Empowering Women-Owned Enterprises to Engage in Supply Chains

Wed, 01 May 2024 23:13:00  |  Print  |  Email   Share:

This was the theme of the Business Forum organized by the Vietnam Women Entrepreneurs Council (VWEC) under the Vietnam Chamber of Commerce and Industry (VCCI), in collaboration with the United Nations Entity for Gender Equality and the Empowerment of Women (UN Women). The Joint Stock Commercial Bank for Investment and Development of Vietnam (BIDV) also partnered in this endeavor. This forum was an integral component of the WE RISE Together Program, which is backed by the Australian Government through the Mekong-Australia Partnership.

VCCI Vice President Nguyen Quang Vinh addresses the event

Not heavily involved in the supply chain

Despite women comprising nearly half of the global population, their contribution to the global gross domestic product (GDP) stands at 37%. Empowering women to participate equally in the economy could potentially expand the global GDP by up to US$28 trillion by 2025. Globally, women are estimated to own approximately 33% of all businesses. If women-owned businesses were to grow at the same rate as businesses owned by men, the global GDP could see an increase of about US$2 trillion, equivalent to 2% to 3% of the global GDP, and generate between 288 million and 433 million new jobs. In Vietnam, over 20% of small and medium-sized enterprises (SMEs) are owned by women, and 51% of Vietnamese businesses have women in their ownership structure, a figure that surpasses other countries.
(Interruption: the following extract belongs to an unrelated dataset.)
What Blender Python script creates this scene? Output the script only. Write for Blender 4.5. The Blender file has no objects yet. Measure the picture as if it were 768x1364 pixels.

However, women-owned businesses (WOBs) are disproportionately represented at the lower echelons of the supply chain across various industries and often struggle to meet the procurement requirements set by large firms.

According to VCCI Vice President Nguyen Quang Vinh, sustainable business is an irreversible trend, and transitioning toward sustainable development is a requirement for businesses in the context of international integration, particularly for successful participation in global supply chains. Currently, a majority of WOBs in Vietnam are small in scale, which results in limited access to capital, technology and governance. Consequently, their participation in global supply chains is extremely challenging. This is why only about 4% of women-owned SMEs are considered dynamic and capable of participating in global supply chains.

Furthermore, despite Vietnam boasting the most effective WOB network in ASEAN, the number of large-scale WOBs capable of leading supply chains remains limited, as said by Deputy Minister of Planning and Investment Tran Duy Dong. Many companies struggle to access resources, and their business competitiveness, performance, capacity and management skills are often limited. Moreover, women entrepreneurs continue to face challenges and barriers stemming from societal prejudices and traditional customs.

Vietnamese firms endorse the Women’s Empowerment Principles (WEPs), affirming their commitment to advancing gender equality across all spheres

Fostering women's empowerment and gender equality

The Government issued many SME support policies, especially those on women-owned businesses and female workers. Ms. Nguyen Tung Anh from SME Division, Business Development Department under the Ministry of Planning and Investment said that some support policies such as market access consulting, support for account registration on e-commerce platforms (lowest support of VND50 million, the highest support of more than VND200 million), support for businesswomen to build and improve business capacity, build and strengthen the ecosystem to operate businesses and support for policymaker capacity building.

Capital support policies are not humble but this is considered a “stepping stone” for businesses to shape production and development, she added.

According to Mr. Nguyen Hoa Cuong, Vice Chairman of the Central Institute for Economic Management (CIEM), to seize opportunities in the current period, businesswomen must actively approach and learn information about development support policies, programs and projects. At the same time, they need actively take part in dialogues, regularly report problems that need to be resolved as well as raise constructive initiatives and ideas via local one-stop agencies; actively participate in WOB associations and clubs to learn business and career knowledge, provide capital support, access credit, support and help other businesses.

According to Madam Caroline T. Nyamayemobe, UN Women Representative in Vietnam, evidence showed that countries with higher gender equality have faster growing and more competitive economies. Applying sustainable development tools such as gender responsible procurement policies and Women's Empowerment Principles (WEPs) is a smart choice to help businesses make a difference and achieve sustainable development.

On this occasion, 22 Vietnamese businesses signed in favor of the Women's Empowerment Principles (WEPs), demonstrating their commitments to fostering gender equality in the workplace, in the market and in the community. At the forum, the Organizing Committee also launched the Women's Empowerment Principles Awards 2024 (WEPs Awards 2024), an initiative of UN Women since 2020.